## DO THIS
Every line of the material is to be repeated exactly as it stands.

-----

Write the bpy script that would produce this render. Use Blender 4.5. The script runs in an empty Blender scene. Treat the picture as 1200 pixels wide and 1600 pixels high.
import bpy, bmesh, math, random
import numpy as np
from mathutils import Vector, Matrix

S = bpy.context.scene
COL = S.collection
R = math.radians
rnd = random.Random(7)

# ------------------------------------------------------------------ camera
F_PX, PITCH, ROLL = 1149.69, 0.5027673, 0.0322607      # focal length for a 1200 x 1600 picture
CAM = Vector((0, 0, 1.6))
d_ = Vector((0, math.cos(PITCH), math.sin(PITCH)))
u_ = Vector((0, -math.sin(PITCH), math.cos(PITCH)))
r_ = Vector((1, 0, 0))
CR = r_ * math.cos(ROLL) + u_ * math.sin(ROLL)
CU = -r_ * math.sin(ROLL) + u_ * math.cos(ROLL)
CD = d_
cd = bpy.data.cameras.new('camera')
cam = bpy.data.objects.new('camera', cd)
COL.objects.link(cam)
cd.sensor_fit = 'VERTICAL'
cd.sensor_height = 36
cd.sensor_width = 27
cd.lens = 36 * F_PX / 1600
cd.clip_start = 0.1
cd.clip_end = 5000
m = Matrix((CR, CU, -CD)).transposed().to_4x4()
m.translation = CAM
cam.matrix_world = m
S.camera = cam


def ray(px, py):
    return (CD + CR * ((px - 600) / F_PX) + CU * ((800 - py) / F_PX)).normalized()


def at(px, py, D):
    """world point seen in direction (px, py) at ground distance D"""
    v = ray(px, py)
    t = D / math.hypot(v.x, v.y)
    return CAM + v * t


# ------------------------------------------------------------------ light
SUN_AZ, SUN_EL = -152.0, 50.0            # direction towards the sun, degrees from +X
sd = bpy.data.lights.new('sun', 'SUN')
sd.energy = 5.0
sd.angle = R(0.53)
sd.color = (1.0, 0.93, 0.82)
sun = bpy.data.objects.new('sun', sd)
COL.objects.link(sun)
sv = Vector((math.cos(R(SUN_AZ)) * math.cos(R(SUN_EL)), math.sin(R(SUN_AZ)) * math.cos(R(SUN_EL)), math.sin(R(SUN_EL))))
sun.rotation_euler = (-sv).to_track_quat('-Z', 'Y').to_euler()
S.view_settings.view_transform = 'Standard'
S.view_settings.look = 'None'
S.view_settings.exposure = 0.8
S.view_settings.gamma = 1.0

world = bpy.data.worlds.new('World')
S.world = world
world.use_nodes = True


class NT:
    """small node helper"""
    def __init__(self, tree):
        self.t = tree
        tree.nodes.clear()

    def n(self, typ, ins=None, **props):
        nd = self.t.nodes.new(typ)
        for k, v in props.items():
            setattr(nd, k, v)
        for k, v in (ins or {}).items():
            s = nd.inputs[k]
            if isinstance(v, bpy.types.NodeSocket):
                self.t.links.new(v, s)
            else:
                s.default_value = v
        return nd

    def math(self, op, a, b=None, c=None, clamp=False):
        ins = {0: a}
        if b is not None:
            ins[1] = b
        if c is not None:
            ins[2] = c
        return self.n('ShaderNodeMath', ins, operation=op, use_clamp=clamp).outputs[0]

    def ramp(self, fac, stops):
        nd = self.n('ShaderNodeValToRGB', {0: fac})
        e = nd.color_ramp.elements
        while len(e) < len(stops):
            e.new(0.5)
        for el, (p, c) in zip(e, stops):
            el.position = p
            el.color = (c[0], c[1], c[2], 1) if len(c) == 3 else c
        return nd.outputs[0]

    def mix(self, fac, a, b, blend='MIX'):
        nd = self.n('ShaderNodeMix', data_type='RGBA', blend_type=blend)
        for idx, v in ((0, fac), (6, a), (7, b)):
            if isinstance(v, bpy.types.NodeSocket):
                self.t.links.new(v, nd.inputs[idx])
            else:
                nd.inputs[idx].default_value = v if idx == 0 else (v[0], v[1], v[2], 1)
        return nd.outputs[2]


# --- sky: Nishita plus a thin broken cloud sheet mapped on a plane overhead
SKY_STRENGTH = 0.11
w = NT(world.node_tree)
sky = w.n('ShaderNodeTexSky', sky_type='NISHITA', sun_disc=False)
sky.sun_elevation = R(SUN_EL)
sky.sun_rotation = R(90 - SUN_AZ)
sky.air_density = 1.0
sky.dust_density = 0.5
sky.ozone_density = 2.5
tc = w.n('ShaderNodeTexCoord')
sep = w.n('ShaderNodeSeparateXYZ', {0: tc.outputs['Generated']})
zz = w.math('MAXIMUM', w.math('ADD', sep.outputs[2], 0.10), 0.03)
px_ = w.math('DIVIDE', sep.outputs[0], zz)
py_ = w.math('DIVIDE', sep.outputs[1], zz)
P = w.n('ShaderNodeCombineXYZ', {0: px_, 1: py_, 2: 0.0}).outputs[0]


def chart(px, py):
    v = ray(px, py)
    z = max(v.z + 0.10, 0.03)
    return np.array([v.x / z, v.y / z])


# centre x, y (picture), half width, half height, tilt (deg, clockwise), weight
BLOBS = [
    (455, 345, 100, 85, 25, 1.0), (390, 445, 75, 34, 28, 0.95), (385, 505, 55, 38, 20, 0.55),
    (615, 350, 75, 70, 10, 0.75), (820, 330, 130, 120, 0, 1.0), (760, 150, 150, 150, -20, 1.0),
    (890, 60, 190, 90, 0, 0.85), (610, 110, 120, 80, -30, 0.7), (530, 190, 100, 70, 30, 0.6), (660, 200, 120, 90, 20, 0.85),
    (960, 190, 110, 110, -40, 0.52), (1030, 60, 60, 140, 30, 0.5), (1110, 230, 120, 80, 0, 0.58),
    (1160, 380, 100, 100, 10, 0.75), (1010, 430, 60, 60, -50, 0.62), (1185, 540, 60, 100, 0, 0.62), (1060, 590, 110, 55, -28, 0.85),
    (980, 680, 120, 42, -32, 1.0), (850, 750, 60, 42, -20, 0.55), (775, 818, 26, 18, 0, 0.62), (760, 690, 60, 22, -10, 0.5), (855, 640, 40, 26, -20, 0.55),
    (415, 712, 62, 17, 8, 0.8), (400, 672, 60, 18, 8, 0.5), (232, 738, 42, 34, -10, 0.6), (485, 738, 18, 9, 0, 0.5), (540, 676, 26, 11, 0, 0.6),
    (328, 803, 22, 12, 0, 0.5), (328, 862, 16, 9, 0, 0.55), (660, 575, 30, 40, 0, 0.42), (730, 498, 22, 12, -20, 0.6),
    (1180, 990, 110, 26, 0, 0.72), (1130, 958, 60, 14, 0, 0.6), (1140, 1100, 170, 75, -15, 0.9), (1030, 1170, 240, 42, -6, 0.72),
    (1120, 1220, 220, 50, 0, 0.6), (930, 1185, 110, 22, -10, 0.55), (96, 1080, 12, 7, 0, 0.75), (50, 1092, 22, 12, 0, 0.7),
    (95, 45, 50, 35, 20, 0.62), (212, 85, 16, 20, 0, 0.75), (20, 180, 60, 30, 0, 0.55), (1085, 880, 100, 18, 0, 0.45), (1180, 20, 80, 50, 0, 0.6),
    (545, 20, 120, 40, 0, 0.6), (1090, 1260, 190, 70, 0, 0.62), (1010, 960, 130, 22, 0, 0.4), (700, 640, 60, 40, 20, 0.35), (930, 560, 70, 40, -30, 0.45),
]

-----

## SOLUTION
Write the bpy script that would produce this render. Use Blender 4.5. The script runs in an empty Blender scene. Treat the picture as 1200 pixels wide and 1600 pixels high.
import bpy, bmesh, math, random
import numpy as np
from mathutils import Vector, Matrix

S = bpy.context.scene
COL = S.collection
R = math.radians
rnd = random.Random(7)

# ------------------------------------------------------------------ camera
F_PX, PITCH, ROLL = 1149.69, 0.5027673, 0.0322607      # focal length for a 1200 x 1600 picture
CAM = Vector((0, 0, 1.6))
d_ = Vector((0, math.cos(PITCH), math.sin(PITCH)))
u_ = Vector((0, -math.sin(PITCH), math.cos(PITCH)))
r_ = Vector((1, 0, 0))
CR = r_ * math.cos(ROLL) + u_ * math.sin(ROLL)
CU = -r_ * math.sin(ROLL) + u_ * math.cos(ROLL)
CD = d_
cd = bpy.data.cameras.new('camera')
cam = bpy.data.objects.new('camera', cd)
COL.objects.link(cam)
cd.sensor_fit = 'VERTICAL'
cd.sensor_height = 36
cd.sensor_width = 27
cd.lens = 36 * F_PX / 1600
cd.clip_start = 0.1
cd.clip_end = 5000
m = Matrix((CR, CU, -CD)).transposed().to_4x4()
m.translation = CAM
cam.matrix_world = m
S.camera = cam


def ray(px, py):
    return (CD + CR * ((px - 600) / F_PX) + CU * ((800 - py) / F_PX)).normalized()


def at(px, py, D):
    """world point seen in direction (px, py) at ground distance D"""
    v = ray(px, py)
    t = D / math.hypot(v.x, v.y)
    return CAM + v * t


# ------------------------------------------------------------------ light
SUN_AZ, SUN_EL = -152.0, 50.0            # direction towards the sun, degrees from +X
sd = bpy.data.lights.new('sun', 'SUN')
sd.energy = 5.0
sd.angle = R(0.53)
sd.color = (1.0, 0.93, 0.82)
sun = bpy.data.objects.new('sun', sd)
COL.objects.link(sun)
sv = Vector((math.cos(R(SUN_AZ)) * math.cos(R(SUN_EL)), math.sin(R(SUN_AZ)) * math.cos(R(SUN_EL)), math.sin(R(SUN_EL))))
sun.rotation_euler = (-sv).to_track_quat('-Z', 'Y').to_euler()
S.view_settings.view_transform = 'Standard'
S.view_settings.look = 'None'
S.view_settings.exposure = 0.8
S.view_settings.gamma = 1.0

world = bpy.data.worlds.new('World')
S.world = world
world.use_nodes = True


class NT:
    """small node helper"""
    def __init__(self, tree):
        self.t = tree
        tree.nodes.clear()

    def n(self, typ, ins=None, **props):
        nd = self.t.nodes.new(typ)
        for k, v in props.items():
            setattr(nd, k, v)
        for k, v in (ins or {}).items():
            s = nd.inputs[k]
            if isinstance(v, bpy.types.NodeSocket):
                self.t.links.new(v, s)
            else:
                s.default_value = v
        return nd

    def math(self, op, a, b=None, c=None, clamp=False):
        ins = {0: a}
        if b is not None:
            ins[1] = b
        if c is not None:
            ins[2] = c
        return self.n('ShaderNodeMath', ins, operation=op, use_clamp=clamp).outputs[0]

    def ramp(self, fac, stops):
        nd = self.n('ShaderNodeValToRGB', {0: fac})
        e = nd.color_ramp.elements
        while len(e) < len(stops):
            e.new(0.5)
        for el, (p, c) in zip(e, stops):
            el.position = p
            el.color = (c[0], c[1], c[2], 1) if len(c) == 3 else c
        return nd.outputs[0]

    def mix(self, fac, a, b, blend='MIX'):
        nd = self.n('ShaderNodeMix', data_type='RGBA', blend_type=blend)
        for idx, v in ((0, fac), (6, a), (7, b)):
            if isinstance(v, bpy.types.NodeSocket):
                self.t.links.new(v, nd.inputs[idx])
            else:
                nd.inputs[idx].default_value = v if idx == 0 else (v[0], v[1], v[2], 1)
        return nd.outputs[2]


# --- sky: Nishita plus a thin broken cloud sheet mapped on a plane overhead
SKY_STRENGTH = 0.11
w = NT(world.node_tree)
sky = w.n('ShaderNodeTexSky', sky_type='NISHITA', sun_disc=False)
sky.sun_elevation = R(SUN_EL)
sky.sun_rotation = R(90 - SUN_AZ)
sky.air_density = 1.0
sky.dust_density = 0.5
sky.ozone_density = 2.5
tc = w.n('ShaderNodeTexCoord')
sep = w.n('ShaderNodeSeparateXYZ', {0: tc.outputs['Generated']})
zz = w.math('MAXIMUM', w.math('ADD', sep.outputs[2], 0.10), 0.03)
px_ = w.math('DIVIDE', sep.outputs[0], zz)
py_ = w.math('DIVIDE', sep.outputs[1], zz)
P = w.n('ShaderNodeCombineXYZ', {0: px_, 1: py_, 2: 0.0}).outputs[0]


def chart(px, py):
    v = ray(px, py)
    z = max(v.z + 0.10, 0.03)
    return np.array([v.x / z, v.y / z])


# centre x, y (picture), half width, half height, tilt (deg, clockwise), weight
BLOBS = [
    (455, 345, 100, 85, 25, 1.0), (390, 445, 75, 34, 28, 0.95), (385, 505, 55, 38, 20, 0.55),
    (615, 350, 75, 70, 10, 0.75), (820, 330, 130, 120, 0, 1.0), (760, 150, 150, 150, -20, 1.0),
    (890, 60, 190, 90, 0, 0.85), (610, 110, 120, 80, -30, 0.7), (530, 190, 100, 70, 30, 0.6), (660, 200, 120, 90, 20, 0.85),
    (960, 190, 110, 110, -40, 0.52), (1030, 60, 60, 140, 30, 0.5), (1110, 230, 120, 80, 0, 0.58),
    (1160, 380, 100, 100, 10, 0.75), (1010, 430, 60, 60, -50, 0.62), (1185, 540, 60, 100, 0, 0.62), (1060, 590, 110, 55, -28, 0.85),
    (980, 680, 120, 42, -32, 1.0), (850, 750, 60, 42, -20, 0.55), (775, 818, 26, 18, 0, 0.62), (760, 690, 60, 22, -10, 0.5), (855, 640, 40, 26, -20, 0.55),
    (415, 712, 62, 17, 8, 0.8), (400, 672, 60, 18, 8, 0.5), (232, 738, 42, 34, -10, 0.6), (485, 738, 18, 9, 0, 0.5), (540, 676, 26, 11, 0, 0.6),
    (328, 803, 22, 12, 0, 0.5), (328, 862, 16, 9, 0, 0.55), (660, 575, 30, 40, 0, 0.42), (730, 498, 22, 12, -20, 0.6),
    (1180, 990, 110, 26, 0, 0.72), (1130, 958, 60, 14, 0, 0.6), (1140, 1100, 170, 75, -15, 0.9), (1030, 1170, 240, 42, -6, 0.72),
    (1120, 1220, 220, 50, 0, 0.6), (930, 1185, 110, 22, -10, 0.55), (96, 1080, 12, 7, 0, 0.75), (50, 1092, 22, 12, 0, 0.7),
    (95, 45, 50, 35, 20, 0.62), (212, 85, 16, 20, 0, 0.75), (20, 180, 60, 30, 0, 0.55), (1085, 880, 100, 18, 0, 0.45), (1180, 20, 80, 50, 0, 0.6),
    (545, 20, 120, 40, 0, 0.6), (1090, 1260, 190, 70, 0, 0.62), (1010, 960, 130, 22, 0, 0.4), (700, 640, 60, 40, 20, 0.35), (930, 560, 70, 40, -30, 0.45),
]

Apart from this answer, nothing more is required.